How Redacting 'Just 15%' Can Hide The Details Of CIA's Torture Program
from the here's-an-example dept
As the fight over the redactions on the CIA torture report continue, it’s worth reminding folks how you can totally change the story with just a few well placed redactions. Director of National Intelligence has insisted that just 15% was redacted — though, as Marcy Wheeler points out, the part that’s being declassified is just the exec summary, which was written specifically to get around the redactor’s ink, since the details are buried in the full report, which will likely remain classified for a while. In other words, the vast, vast majority of the report is still “redacted.” Still, even a 15% redaction can do a lot of damage and hide a lot of facts. Senator Mark Udall has made it clear that the existing redactions make parts of the report “incomprehensible” in an effort to hide embarrassing information from the public.

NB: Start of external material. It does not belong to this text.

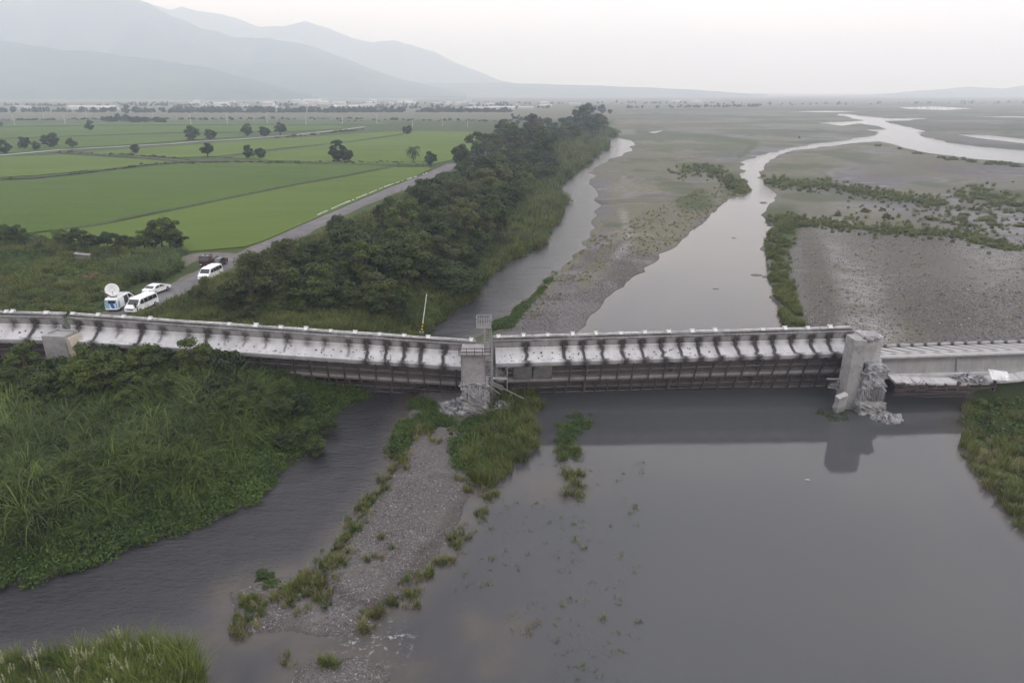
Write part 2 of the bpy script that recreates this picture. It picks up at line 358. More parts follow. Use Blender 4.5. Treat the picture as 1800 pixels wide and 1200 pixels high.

Reed Richardson decided to do a fairly simple demonstration to show just how much a 15% redaction can bury key points. He took President Obama’s statement about how “we tortured some folks” and redacted “just 15%” of it (though such that if you look closely, you can see what’s covered). Notice how the key elements — the admission of torture — simply fade away…
Filed Under: barack obama, cia, james clapper, redactions, senate intelligence committee, torture report
Comments on “How Redacting 'Just 15%' Can Hide The Details Of CIA's Torture Program”
I redacted some letters to my congressmen as part of DWFB. Turned the letter from one opposing mass surveillance into one supporting it. I sent them both
Redacting 15% of the white on the paper or the amount of area within the letters, Bingo it’s not actually a redaction they condensed the font to further utilize the sizing of the white lines between the text
Mad libs anyone
Okay I need the following:
2 names
noun
noun
noun
…
http://uncyclopedia.wikia.com/wiki/Censorship
Classic example of totally changing the meaning of a sentence. Just mouse over to reveal the redacted parts.
Note: sense of humor advised
Re: Re:
example:
Censorship is the restriction of expression for the purpose of protecting people from reality by selectively limiting access to various ideas deemed harmful by some authority.
becomes
Censorship is protecting people from harm
Re: Citing Uncyclopedia as comment on censorship? Deliciously ironic
…because, in its infinite evil, Wikia has censored the Uncyclopedia in its entirety – shitcanning the entire wiki in a couple of dozen languages. See uncyclopedia.ca/wiki/Forum:A%20message%20from%20Fandom for the details.
…or try uncyclopedia.ca/wiki/Censorship as maybe that one’s still up. 🙂
Typical
15% is approximately 1 in 6; so basically one word in every sentence of 6 words. In any given sentence, there is a noun or two (subject, object), a verb, and other words that could be loosely grouped as “qualifiers”.
To destroy the value of the sentence, only one of the major words must be removed:
Original:
Johnny ate the bright red apple.
Critical words removed:
XXXXXX ate the bright red apple.
Johnny XXXXXX the bright red apple.
Johnny ate the bright red XXXXXX.
So I would expect 15% redactions to remove the sense of pretty much anything.
An apt analogy...
To me this redaction is tantamount to the CIA obscuring a crime scene they caused by 15% in which we can still tell a crime was commited, but they in effect hid the smoking gun.